Investigating the class-imbalance problem using deep learning techniques on real industry printed circuit board data

Type: MA thesis

Status: finished

Date: October 1, 2021 - April 1, 2022

Supervisors: Andreas Maier, Michael Lechner

Investigating the class-imbalance problem using deep learning
techniques on real industry printed circuit board data
Quality control tasks in industry provide the ideal environment for the application of machine learning
due to large volumes of machine-generated data. However, some of the collected data is heavily
unbalanced or even unlabelled, since labelling the data is very labour- and cost-intensive.

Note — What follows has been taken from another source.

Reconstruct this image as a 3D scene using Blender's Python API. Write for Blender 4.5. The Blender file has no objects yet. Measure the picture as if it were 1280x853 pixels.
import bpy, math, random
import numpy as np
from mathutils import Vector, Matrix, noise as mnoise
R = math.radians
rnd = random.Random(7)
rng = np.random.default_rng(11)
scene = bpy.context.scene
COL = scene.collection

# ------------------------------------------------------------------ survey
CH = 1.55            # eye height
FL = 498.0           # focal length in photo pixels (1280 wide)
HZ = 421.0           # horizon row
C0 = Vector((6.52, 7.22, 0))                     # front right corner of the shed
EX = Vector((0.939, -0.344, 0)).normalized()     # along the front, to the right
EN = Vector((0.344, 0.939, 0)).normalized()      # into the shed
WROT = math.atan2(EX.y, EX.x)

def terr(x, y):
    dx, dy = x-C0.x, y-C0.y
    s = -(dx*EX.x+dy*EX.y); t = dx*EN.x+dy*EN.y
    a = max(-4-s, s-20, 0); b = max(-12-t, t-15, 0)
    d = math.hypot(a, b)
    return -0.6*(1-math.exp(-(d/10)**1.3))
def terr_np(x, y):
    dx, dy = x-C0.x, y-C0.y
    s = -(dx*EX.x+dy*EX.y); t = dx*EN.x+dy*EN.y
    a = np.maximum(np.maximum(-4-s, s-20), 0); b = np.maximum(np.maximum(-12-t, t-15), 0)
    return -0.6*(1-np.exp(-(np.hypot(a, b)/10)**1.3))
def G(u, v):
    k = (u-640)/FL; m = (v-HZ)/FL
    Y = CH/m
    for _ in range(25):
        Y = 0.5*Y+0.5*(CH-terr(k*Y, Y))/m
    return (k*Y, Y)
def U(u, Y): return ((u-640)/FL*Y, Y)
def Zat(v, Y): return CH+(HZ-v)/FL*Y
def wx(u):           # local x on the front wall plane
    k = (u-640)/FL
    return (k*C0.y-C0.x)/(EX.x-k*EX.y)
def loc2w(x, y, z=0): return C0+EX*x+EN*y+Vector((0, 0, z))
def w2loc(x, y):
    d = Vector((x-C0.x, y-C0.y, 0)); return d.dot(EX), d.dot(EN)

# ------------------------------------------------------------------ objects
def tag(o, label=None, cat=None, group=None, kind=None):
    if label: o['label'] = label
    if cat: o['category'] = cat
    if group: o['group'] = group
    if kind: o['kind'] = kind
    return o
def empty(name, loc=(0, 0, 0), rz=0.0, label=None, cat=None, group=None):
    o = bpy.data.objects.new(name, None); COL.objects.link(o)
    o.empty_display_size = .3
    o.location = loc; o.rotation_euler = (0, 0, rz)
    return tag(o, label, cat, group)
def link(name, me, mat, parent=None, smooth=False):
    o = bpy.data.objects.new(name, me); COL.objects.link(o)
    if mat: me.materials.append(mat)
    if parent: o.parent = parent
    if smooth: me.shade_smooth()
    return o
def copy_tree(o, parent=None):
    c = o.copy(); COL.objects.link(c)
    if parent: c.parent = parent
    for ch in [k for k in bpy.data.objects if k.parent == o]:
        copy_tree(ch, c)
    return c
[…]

The objective
of this work is to investigate and apply deep learning methods to address this problem. For this
purpose, a real industry printed circuit board data set will be utilized, which is provided by Continental
corporation.
The first part of this work is a literature review in order to investigate available methods to overcome the
mentioned class-imbalance problem. The emphasis of this review is set to three different subsections:
The first group of methods will deal with synthetic over-sampling, which is a mechanism to enforce
the generation of data points in the convex hull of the intended underrepresented classes. A concrete
application to achieve this would be the Polarity-GAN approach proposed in [1]. In order to make use
of unlabelled data, semi-supervised learning approaches are examined next. The starting point for this
will be the work of Hyun et al. [2], who looked into available semi-supervised deep learning methods
for class-imbalances. The last subsection will deal with classical deep learning methods addressing the
class-imbalance problem, such as the Focal Loss [3].
After a detailed review, the investigated methods will be implemented and applied to the real industry
use case. For this purpose, the data pre-processing and sampling will be fixed to ensure reproducibility
across all experiments. Furthermore, the baseline against which all experiment results are compared
will be a ResNet50 architecture [4]. With a fixed framing and baseline, the performance of all acquired
methods will be evaluated using the real industry data. In addition, a possibility will be sought to
combine the various methods in such a way that the classification performance will become more
robust.
The thesis consists of the following milestones:
• Literature review to acquire possible methods regarding the class-imbalance problem
• Implement fixed machine learning pipeline to ensure reproducible experiments
• Apply found methods to the fixed framing and evaluate performance
• Evaluate performance against a ResNet50
The implementation will be done in Python with the help of PyTorch [5].

References
[1] Kumari Deepshikha and Anugunj Naman. Removing class imbalance using polarity-gan: An uncertainty
sampling approach, 2020.
[2] Minsung Hyun, Jisoo Jeong, and Nojun Kwak. Class-imbalanced semi-supervised learning. CoRR,
abs/2002.06815, 2020.
[3] Tsung-Yi Lin, Priya Goyal, Ross Girshick, Kaiming He, and Piotr Doll´ar. Focal loss for dense object
detection, 2018.
[4] Kaiming He, Xiangyu Zhang, Shaoqing Ren, and Jian Sun. Deep residual learning for image recognition,
2015.
[5] Adam Paszke, Sam Gross, Francisco Massa, Adam Lerer, James Bradbury, Gregory Chanan, Trevor Killeen,
Zeming Lin, Natalia Gimelshein, Luca Antiga, Alban Desmaison, Andreas Kopf, Edward Yang, Zachary
DeVito, Martin Raison, Alykhan Tejani, Sasank Chilamkurthy, Benoit Steiner, Lu Fang, Junjie Bai, and
Soumith Chintala. Pytorch: An imperative style, high-performance deep learning library. In H. Wallach,
H. Larochelle, A. Beygelzimer, F. d’Alch´e-Buc, E. Fox, and R. Garnett, editors, Advances in Neural
Information Processing Systems 32, pages 8024–8035. Curran Associates, Inc., 2019.